*Record excerpts:*
━━━━━━━━━━━━━━━━━━━━━━━━━━━━━━

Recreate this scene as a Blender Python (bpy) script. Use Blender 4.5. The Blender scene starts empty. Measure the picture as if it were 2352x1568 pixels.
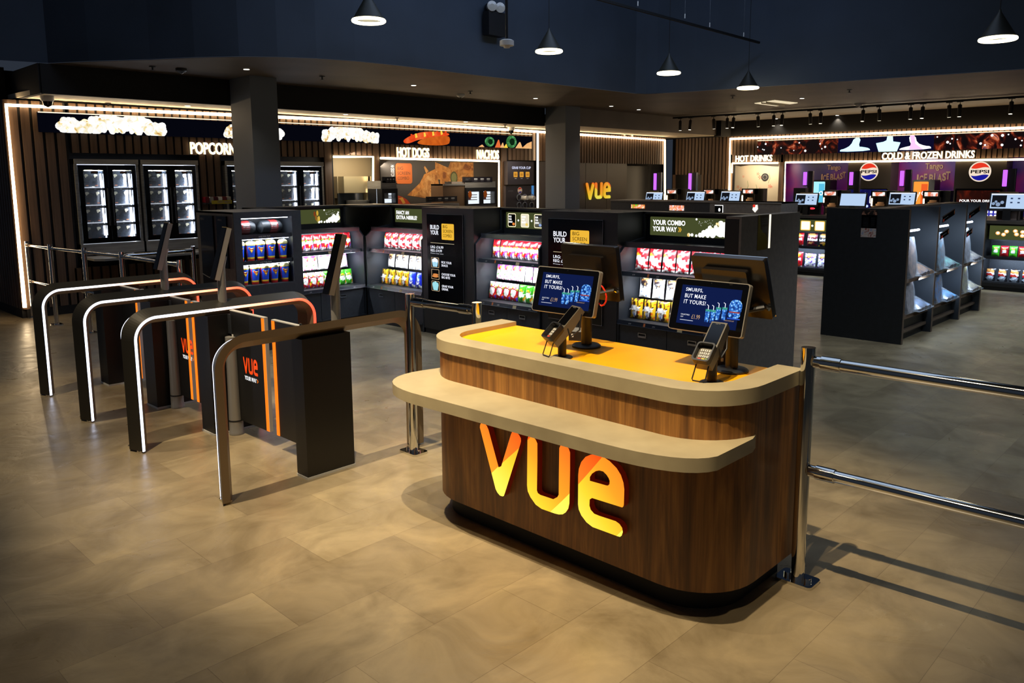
import bpy, bmesh, math, random
from mathutils import Vector, Matrix
from mathutils.geometry import tessellate_polygon
random.seed(7)
S = bpy.context.scene
COL = S.collection
V = Vector
# ---------------------------------------------------------------- camera
F_PX, PY, PITCH, ROLL, YAW, CH = 1826.04, 682.04, 0.1468, -0.0062, 0.7689, 1.8
cy, sy = math.cos(YAW), math.sin(YAW)
FWD = V((cy * math.cos(PITCH), sy * math.cos(PITCH), -math.sin(PITCH)))
_r = V((sy, -cy, 0)); _u = _r.cross(FWD)
RGT = _r * math.cos(ROLL) + _u * math.sin(ROLL)
UPV = _u * math.cos(ROLL) - _r * math.sin(ROLL)
CAMP = V((0, 0, CH))
cd = bpy.data.cameras.new('camera'); cam = bpy.data.objects.new('camera', cd); COL.objects.link(cam)
cam.matrix_world = Matrix((( RGT.x, UPV.x, -FWD.x, 0), (RGT.y, UPV.y, -FWD.y, 0), (RGT.z, UPV.z, -FWD.z, CH), (0, 0, 0, 1)))
cd.sensor_width = 36; cd.lens = 36 * F_PX / 2352
cd.shift_y = -(784 - PY) / 2352
cd.clip_start = 0.05; cd.clip_end = 100
S.camera = cam
# ---------------------------------------------------------------- world, exposure
S.view_settings.view_transform = 'Standard'; S.view_settings.look = 'None'
S.view_settings.exposure = 0.0; S.view_settings.gamma = 1.0; S.view_settings.use_curve_mapping = False
W = bpy.data.worlds.new('world'); S.world = W; W.use_nodes = True
W.node_tree.nodes['Background'].inputs[0].default_value = (0.55, 0.7, 1.0, 1)
W.node_tree.nodes['Background'].inputs[1].default_value = 0.04
S.cycles.use_denoising = True
S.cycles.max_bounces = 6; S.cycles.diffuse_bounces = 3; S.cycles.glossy_bounces = 4
S.cycles.sample_clamp_indirect = 6.0
# ---------------------------------------------------------------- lamps of the hall, with added fills
def lamp(name, kind, loc, energy, color, **k):
    d = bpy.data.lights.new(name, kind); d.energy = energy; d.color = color
    tgt = k.pop('to', None)
    for a, b in k.items(): setattr(d, a, b)
    o = bpy.data.objects.new(name, d); COL.objects.link(o); o.location = loc
    if tgt is not None: o.rotation_euler = (V(tgt) - V(loc)).to_track_quat('-Z', 'Y').to_euler()
    return o
WARM = (1.0, 0.82, 0.56); COOL = (0.62, 0.78, 1.0); NEUT = (1.0, 0.9, 0.74)
for (x, y, tx, ty, e, a) in [(0.7, 4.3, 2.9, 4.1, 2000, 38), (0.9, 1.6, 3.2, 2.5, 1900, 37), (-0.1, 6.6, 2.2, 6.4, 700, 40), (0.5, 2.9, 2.2, 2.9, 420, 40), (0.9, 1.0, 3.0, 0.7, 380, 40)]:
    lamp('void_spotlight', 'SPOT', (x, y, 6.2), e, WARM, to=(tx, ty, 0), spot_size=math.radians(a), spot_blend=0.7, shadow_soft_size=0.03)
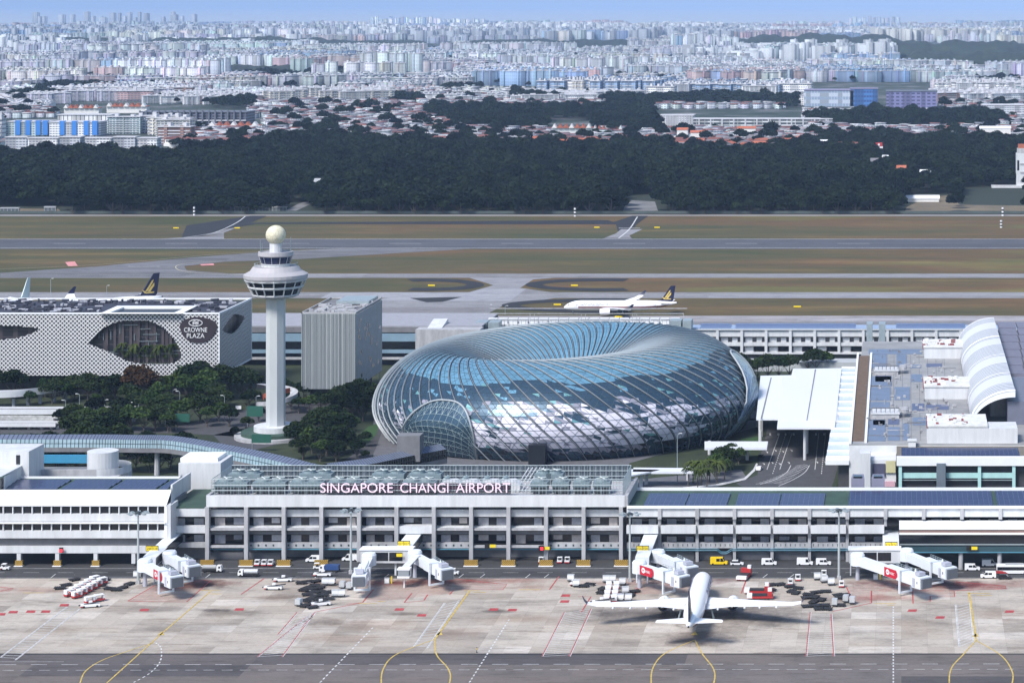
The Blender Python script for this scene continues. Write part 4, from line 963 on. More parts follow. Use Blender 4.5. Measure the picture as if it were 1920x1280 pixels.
b.box(Xat(320, 771), Xat(320, 771)+.6, 771, 791, zr2-4, zr2+1.6); b.build('gable_wall', white, TL, world=True)
for j, (a, e) in enumerate(((20, 128), (136, 224), (230, 312), (318, 334))):
    solarfield(a-8, e-8, 772.5, 787, zr2-.34, 'violet blue solar field, %s from the left on the left wing roof' % ORD(j+1), 3)
# link bay between the wings, with its green roof
TK = thing('link_building', 'narrow concrete link with dark green roof between the left wing and the plant deck', 'terminal', (Xat(352, 770), 770, 0))
wb(MB(), 318, 386, 951, 968, YF, 1.5).build('fascia', white, TK, world=True); wb(MB(), 320, 386, 970, 985, 771.5, .4).build('window', glassd, TK, world=True)
wb(MB(), 318, 386, 985.5, 999, YF, 1.5).build('spandrel', white, TK, world=True); wb(MB(), 330, 386, 1001, 1018, 771.5, .4).build('window', glassd, TK, world=True)
for a, e in ((333, 347), (364, 382)):
    wb(MB(), a, e, 971, 985, 771.2, .2).build('blind', blindm, TK, world=True); wb(MB(), a, e, 1002, 1017, 771.2, .2).build('blind', blindm, TK, world=True)
wb(MB(), 335, 386, 1017, 1026, YF+1, 1.5).build('spandrel', conc, TK, world=True); MB().box(Xat(318, 770), Xat(386, 770), 773, 795, 0, 17.6).build('wall', concd, TK, world=True)
MB().box(Xat(318, 770), Xat(386.5, 770), 767.9, 796, 17.65, 18.1).build('roof', greenroof, TK, world=True)
b = MB(); b.box(Xat(333, 796), Xat(412, 796), 797, 812, 8, Zat(868, 797)); b.build('stair_tower', white, label='white windowless stair tower behind the dark green roof', cat='tower', loc=(Xat(372, 797), 797, 8))
b = MB(); b.box(Xat(338, 800), Xat(408, 800), 800, 811, Zat(868, 797)+.01, Zat(868, 797)+1.2); b.build('roof_box', white2, label='flat white box on top of the windowless stair tower', cat='roof box', loc=(Xat(372, 800), 800, Zat(868, 797)))
# far left roof boxes, curved ramp and drum
t = thing('roof_plant_room', 'white plant room with green roof terrace at the far left edge', 'plant room', (Xat(20, 775), 775, 0))
MB().box(Xat(-60, 776), Xat(7, 776), 771, 800, 18, Zat(896, 771)).build('wall', white, t, world=True); MB().box(Xat(-60, 790), Xat(50, 790), 792, 806, 15, Zat(846, 792)).build('tower_wall', white, t, world=True)
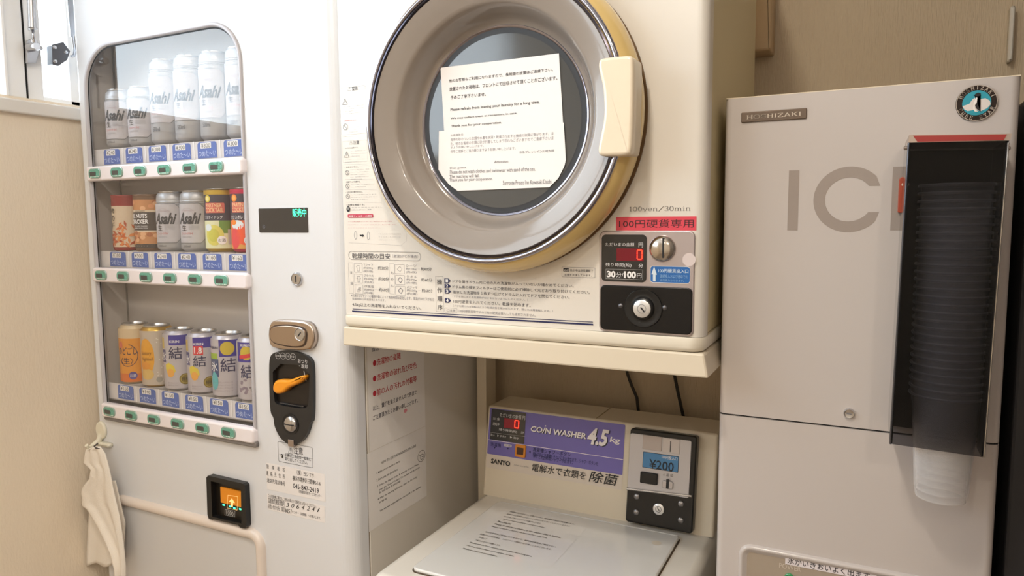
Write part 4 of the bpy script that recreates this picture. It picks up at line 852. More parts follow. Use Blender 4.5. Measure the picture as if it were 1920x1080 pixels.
for i, r_ in enumerate(R_):
    dy = 20.3*i; dx = .8*i
    p.opx((664.5+dx, 510.2+dy), (679.5+dx, 493.5+dy), LT, .0004, 1, .001)
    p.opx((740.7+dx, 513+dy), (758.3+dx, 496+dy), LT, .0004, 1, .001)
    a = D.pick(672+dx, 502.5+dy); s_ = .0042
    if i == 0: p.line([(a[0]-s_, a[1]+s_*.6), (a[0]-s_*.5, a[1]+s_), (a[0]+s_*.5, a[1]+s_), (a[0]+s_, a[1]+s_*.6), (a[0]+s_*.6, a[1]), (a[0]+s_*.6, a[1]-s_*1.2), (a[0]-s_*.6, a[1]-s_*1.2), (a[0]-s_*.6, a[1]), (a[0]-s_, a[1]+s_*.6)], .0005, LT)
    elif i == 1: p.line([(a[0]-s_, a[1]), (a[0]-s_*.5, a[1]+s_), (a[0]+s_*.5, a[1]+s_), (a[0]+s_, a[1]), (a[0]+s_*.5, a[1]+.001), (a[0]+s_*.5, a[1]-s_*1.3), (a[0]-s_*.5, a[1]-s_*1.3), (a[0]-s_*.5, a[1]+.001), (a[0]-s_, a[1])], .0005, LT)
    else:
        for k in range(4): p.line([(a[0]-s_+k*.002, a[1]-s_), (a[0]-s_*.2+k*.0015, a[1]+s_)], .0005, LT)
        p.line([(a[0]-s_, a[1]+.001), (a[0]+s_, a[1]-.001)], .0005, LT)
    a = D.pick(749.5+dx, 505+dy); p.line([(a[0]-s_*1.1, a[1]), (a[0], a[1]+s_*1.2), (a[0]+s_*1.1, a[1]+.001), (a[0]+.001, a[1]-s_), (a[0]-s_*1.1, a[1])], .0005 if i < 1 else .0012, LT)
    for j in range(3): p.tpx(r_[j], (682+dx, 498.5+6.2*j+dy), (699.5+dx, 494.3+6.2*j+dy), LT)
    p.lpx([(701+dx, 502+dy), (707+dx, 502.5+dy)], .0002, LT); p.tpx(r_[3], (709+dx, 506+dy), (728.5+dx, 499.5+dy), DP)
    for j in range(3): p.tpx(r_[4+j], (761.5+dx, 500.5+6*j+dy), (781+dx, 496+6*j+dy), LT)
    p.lpx([(783+dx, 504+dy), (788+dx, 504.5+dy)], .0002, LT); p.tpx(r_[7], (789.5+dx, 507.5+dy), (809.5+dx, 501.5+dy), DP)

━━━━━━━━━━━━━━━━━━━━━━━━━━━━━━

Say how many lines of the data hold the string "picture". Reply with the number alone.

3